Il y avait un prix à renier la nation canadienne-française au profit du peuple québécois M. Cormier-Denis, et notre État français en faisait partie.
Bonjour,
Je suis tout à fait d’accord avec l’unilinguisme français pour les services données par le gouvernement du Québec, sauf bien sûr pour la minorité anglaise historique. (Donc pas pour les immigrants, même ceux qui viennent de pays anglophones, comme le Nigeria (!!!) de ce temps-ci …)
Je pense qu’il faut faire preuve d’ouverture d’esprit. M. Lisée parle très bien anglais, je ne vois pas pourquoi il ne participerait pas à un débat en anglais.
Je vous précise par exemple que le PQ présente dans Ste-Marie St-Jacques une jeune anglophone, Jennifer Drouin (malgré son nom, c’est une anglophone). (Elle va se présenter contre Manon Massé.) C’est une fille formidable, très sympathique, et c’est un atout pour le Parti Québécois. Vous pouvez aller voir son CV sur le site du PQ, vous allez être impressionnés : https://pq.org/elections2018 (cliquez sur Jennifer Drouin).
Autant on peut comme moi être contre le bilinguisme institutionnel, autant on a intérêt au bilinguisme (et même au trilinguisme) personnel, non ?
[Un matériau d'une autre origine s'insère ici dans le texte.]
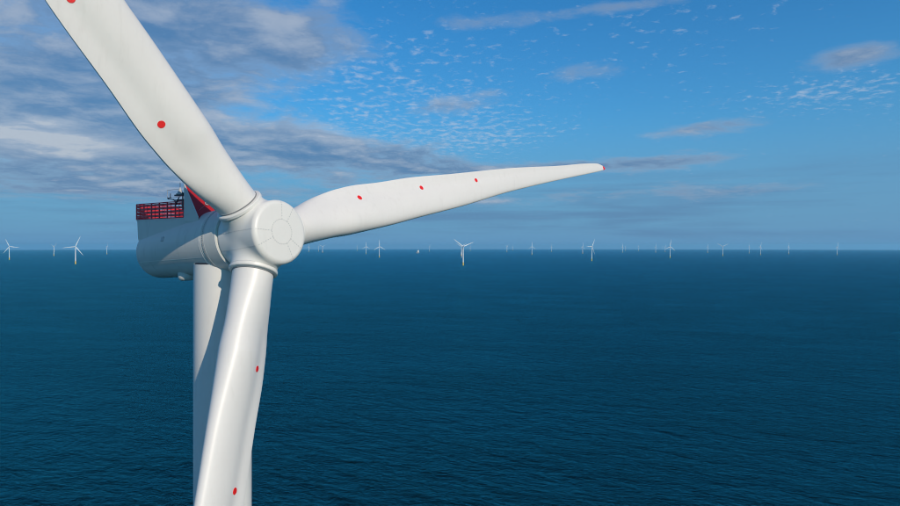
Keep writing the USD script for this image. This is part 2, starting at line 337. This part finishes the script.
for k in range(3):
    for sg in (-1, 1):
        a_ = math.radians(PHI + 120 * k + 60 + sg * 15)
        line = [face_dir(r_, a_) for r_ in np.arange(1.28, 3.1, 0.15)] + [A * t_ + 3.28 * (math.cos(a_) * RT + math.sin(a_) * UP) for t_ in np.arange(3.1, -2.5, -0.15)]
        obj('cap_seam', groove(line, 0.014), M['groove'], hub)
        s_ = obj('bolt_row', stud_row(line[::2], 0.05), M['joint'], hub, smooth=False); s_.SetCustomDataByKey('kind', 'stuff')

# blades
LK = [4, 5.5, 7, 9, 12, 15, 19, 24, 34, 48, 64, 80, 83.5]
LEV_ = [2.0, 1.88, 1.85, 1.84, 1.95, 1.937, 1.894, 1.717, 1.452, 0.744, 0.454, 0.334, 0.22]     # pitch axis to leading edge
TEV_ = [2.0, 2.374, 2.828, 3.261, 3.693, 3.87, 3.80, 3.86, 3.504, 3.104, 2.203, 1.379, 0.35]    # pitch axis to trailing edge
TK = [8, 16, 25, 40, 60, 83.5]; TV = [10.88, 9.92, 7.97, 2.27, -0.74, -1.58]
HK = [12, 20, 35, 80]; HV = [.529, .348, .256, .201]
fl, fe, ft, fh = PchipInterpolator(LK, LEV_), PchipInterpolator(LK, TEV_), PchipInterpolator(TK, TV), PchipInterpolator(HK, HV)
NX = 41; xs = 0.5 * (1 - np.cos(np.linspace(0, np.pi, NX)))
def contour(r):
    rc = max(min(r, 83.5), 4); c = float(fl(rc) + fe(rc)); xp = float(fl(rc)) / c; t = float(fh(np.clip(r, 12, 80)))
    w = np.clip((r - 3.7) / 7.6, 0, 1); w = w * w * (3 - 2 * w)
    te = np.interp(r, [8, 14, 30, 83], [0.07, 0.045, 0.022, 0.012])
    yt = t * 5 * (0.2969 * np.sqrt(xs) - 0.126 * xs - 0.3516 * xs**2 + 0.2843 * xs**3 - 0.1036 * xs**4) + te / 2 * xs
    yc = 0.02 * 4 * xs * (1 - xs)
    s_ = np.interp(r, [8, 12, 25, 40, 60], [0.01, 0.022, 0.032, 0.02, 0.01]) * np.exp(-((xs - 0.76) / 0.17) ** 2)
    up_ = np.stack([xp - xs, yc + yt], 1) * c; lo_ = np.stack([xp - xs, yc - yt + s_], 1) * c
    cs = np.arccos(1 - 2 * xs)
    ru = np.stack([np.cos(cs), np.sin(cs)], 1) * 2.0; rl = np.stack([np.cos(cs), -np.sin(cs)], 1) * 2.0
    if r > 82.6: sc = math.sqrt(max(0.05, 1 - ((r - 82.6) / 0.95) ** 2)); up_ *= (sc, sc); lo_ *= (sc, sc)
    U_, L_ = ru * (1 - w) + up_ * w, rl * (1 - w) + lo_ * w
    if r < 40:                                      # the blend keeps the planned chord on both sides of the pitch axis
        a_, b_ = float(fl(rc)) / U_[:, 0].max(), -float(fe(rc)) / U_[:, 0].min()
        U_[:, 0] *= np.where(U_[:, 0] > 0, a_, b_); L_[:, 0] *= np.where(L_[:, 0] > 0, a_, b_)
    return U_, L_
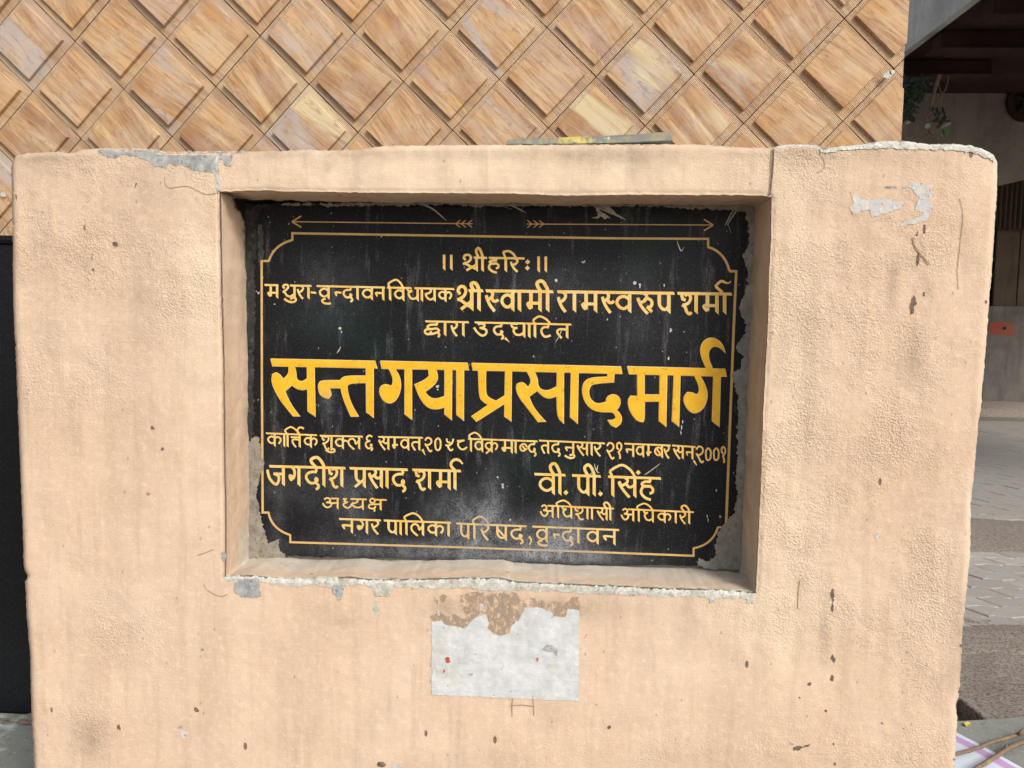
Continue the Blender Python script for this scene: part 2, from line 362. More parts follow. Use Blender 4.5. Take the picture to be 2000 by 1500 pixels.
STAINS = [(600, 300, 200, 9, 0.45), (1000, 303, 300, 12, 0.4), (1030, 350, 18, 25, 0.3), (860, 340, 10, 30, 0.25), (745, 350, 30, 12, 0.25), (1560, 300, 60, 14, 0.35), (80, 330, 60, 20, 0.2), (1600, 395, 70, 30, 0.2), (1690, 470, 50, 20, 0.25), (1215, 305, 130, 26, 0.55), (1235, 330, 12, 45, 0.35), (640, 320, 14, 18, 0.4), (620, 320, 30, 12, 0.25), (180, 520, 30, 10, 0.32), (165, 505, 26, 8, 0.3), (272, 570, 12, 60, 0.28), (270, 575, 6, 22, 0.4), (300, 560, 20, 110, 0.18),
          (1790, 690, 16, 70, 0.45), (1775, 715, 22, 40, 0.35), (1740, 570, 12, 50, 0.4), (1748, 530, 8, 30, 0.4), (1885, 480, 12, 60, 0.3), (1815, 560, 12, 20, 0.45), (1878, 1260, 10, 90, 0.7), (1868, 1200, 18, 110, 0.35), (1865, 1320, 22, 30, 0.4), (1905, 850, 8, 90, 0.45),
          (1610, 1240, 9, 50, 0.5), (1563, 1160, 10, 40, 0.35), (1562, 1260, 10, 50, 0.4), (1340, 1220, 26, 55, 0.35), (1350, 1180, 14, 40, 0.3), (640, 1195, 40, 22, 0.25), (672, 1215, 26, 12, 0.4), (165, 1445, 30, 40, 0.3), (180, 1440, 14, 40, 0.35), (620, 1410, 14, 60, 0.25), (725, 1420, 10, 45, 0.35), (560, 1360, 25, 70, 0.14),
          (270, 375, 60, 40, 0.22), (250, 350, 18, 8, 0.3), (110, 310, 60, 9, 0.5), (50, 312, 22, 10, 0.4), (175, 325, 12, 20, 0.3), (300, 390, 120, 60, 0.15), (1050, 1190, 160, 22, 0.75), (990, 1215, 34, 26, 0.55), (880, 1185, 30, 16, 0.5), (1100, 1190, 40, 14, 0.5),
          (1700, 300, 90, 18, 0.35), (1560, 310, 50, 20, 0.2), (1800, 320, 60, 14, 0.2), (1640, 330, 20, 40, 0.2), (1700, 1010, 14, 30, 0.25), (1580, 700, 20, 160, 0.14), (1660, 900, 16, 220, 0.12), (1840, 900, 30, 200, 0.12), (1520, 1490, 50, 20, 0.35), (1300, 1480, 120, 30, 0.25), (900, 1490, 160, 24, 0.22), (460, 800, 10, 300, 0.0), (1506, 340, 5, 55, 0.6), (335, 1180, 30, 140, 0.10), (240, 900, 40, 240, 0.10), (1430, 300, 60, 10, 0.2)]
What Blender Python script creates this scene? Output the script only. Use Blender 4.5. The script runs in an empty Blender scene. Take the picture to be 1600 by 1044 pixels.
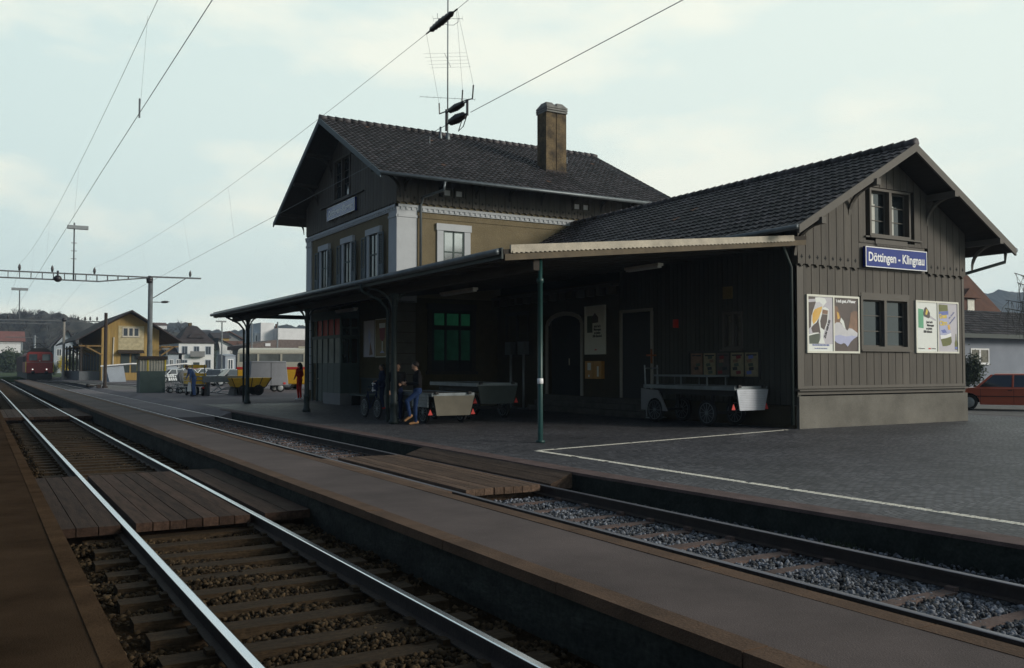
import bpy, bmesh, math, random
import numpy as np
from mathutils import Vector, Matrix, noise
random.seed(7)
SC = bpy.context.scene
COL = SC.collection
R = math.radians
# ---------------------------------------------------------------- camera, world, sun, exposure
EYE = Vector((0, 0, 1.67)); FPX = 1430.0; YAW = R(30.3); PITCH = R(2.0)
cd = bpy.data.cameras.new('camera'); cam = bpy.data.objects.new('camera', cd); COL.objects.link(cam)
cam.location = EYE; cam.rotation_euler = (R(90) + PITCH, 0, -YAW)
cd.sensor_width = 36; cd.lens = FPX / 1600 * 36; cd.clip_start = 0.1; cd.clip_end = 6000
SC.camera = cam
VEIL_TOP, VEIL_BACK = 0.28, 0.0
SUN_AZ = 138.0; SUN_EL = 19.0          # clockwise from +Y, degrees
wd = bpy.data.worlds.new("World"); SC.world = wd; wd.use_nodes = True
nt = wd.node_tree; nt.nodes.clear(); N = nt.nodes; L = nt.links
wo = N.new('ShaderNodeOutputWorld'); bg = N.new('ShaderNodeBackground'); sky = N.new('ShaderNodeTexSky')
sky.sky_type = 'NISHITA'; sky.sun_disc = False; sky.sun_elevation = R(SUN_EL); sky.sun_rotation = R(SUN_AZ)
sky.air_density = 1.1; sky.dust_density = 0.9; sky.ozone_density = 1.0; sky.altitude = 300
tc = N.new('ShaderNodeTexCoord'); mp = N.new('ShaderNodeMapping'); mp.inputs['Scale'].default_value = (1, 1, 2.6)
mp.inputs['Location'].default_value = (0.35, 0.1, 0.22)
L.new(tc.outputs['Generated'], mp.inputs['Vector'])
n1 = N.new('ShaderNodeTexNoise'); n1.inputs['Scale'].default_value = 3.6; n1.inputs['Detail'].default_value = 5; n1.inputs['Roughness'].default_value = 0.5
L.new(mp.outputs['Vector'], n1.inputs['Vector'])
rp = N.new('ShaderNodeValToRGB'); rp.color_ramp.elements[0].position = 0.47; rp.color_ramp.elements[1].position = 0.60
rp.color_ramp.elements[0].color = (0, 0, 0, 1); rp.color_ramp.elements[1].color = (0.85, 0.85, 0.85, 1)
L.new(n1.outputs['Fac'], rp.inputs['Fac'])
# overcast is brighter towards the veiled sun
geo = N.new('ShaderNodeVectorMath'); geo.operation = 'DOT_PRODUCT'
geo.inputs[1].default_value = (math.sin(R(80)), math.cos(R(80)), 0.0)
L.new(tc.outputs['Generated'], geo.inputs[0])
mr = N.new('ShaderNodeMapRange'); mr.inputs['From Min'].default_value = -0.1; mr.inputs['From Max'].default_value = 1.0
mr.inputs['To Min'].default_value = 0.0; mr.inputs['To Max'].default_value = 0.6
L.new(geo.outputs['Value'], mr.inputs['Value'])
glow = N.new('ShaderNodeMixRGB'); glow.inputs['Color1'].default_value = (6.7, 8.3, 8.2, 1); glow.inputs['Color2'].default_value = (9.9, 10.4, 9.2, 1)
L.new(mr.outputs['Result'], glow.inputs['Fac'])
cl = N.new('ShaderNodeMixRGB'); cl.inputs['Color2'].default_value = (10.0, 10.2, 8.9, 1)
L.new(rp.outputs['Color'], cl.inputs['Fac']); L.new(glow.outputs['Color'], cl.inputs['Color1'])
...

Un des problèmes au Québec, c’est la mauvaise qualité de la langue française véhiculée par les médias (télé, radio, publicité, théâtre, chanson), mais on dirait que personne n’en parle, c’est un tabou. On se gargarise avec les mots «langue française», mais notre façon de parler nous coupe complètement de la francophonie internationale. Pourquoi nos films doivent-ils être doublés avant d’être projetés en France ? Nous nous séparons nous-mêmes de la langue et de la culture françaises. Si on veut aller voir comment les jeunes Québécois parlent, on peut visionner sur YouTube la chaîne WordUP! Battles, ou encore on peut écouter les animateurs de radio à CISM-FM, 89,3 FM à Montréal. C’est la radio étudiante de l’Université de Montréal (sic!).
À mon avis, le livre Les insolences du Frère Untel est plus d’actualité que jamais au Québec.
Bref, pour reprendre le titre d’un de vos articles, on a plusieurs chantiers à entreprendre pour mettre fin à notre «effondrement national».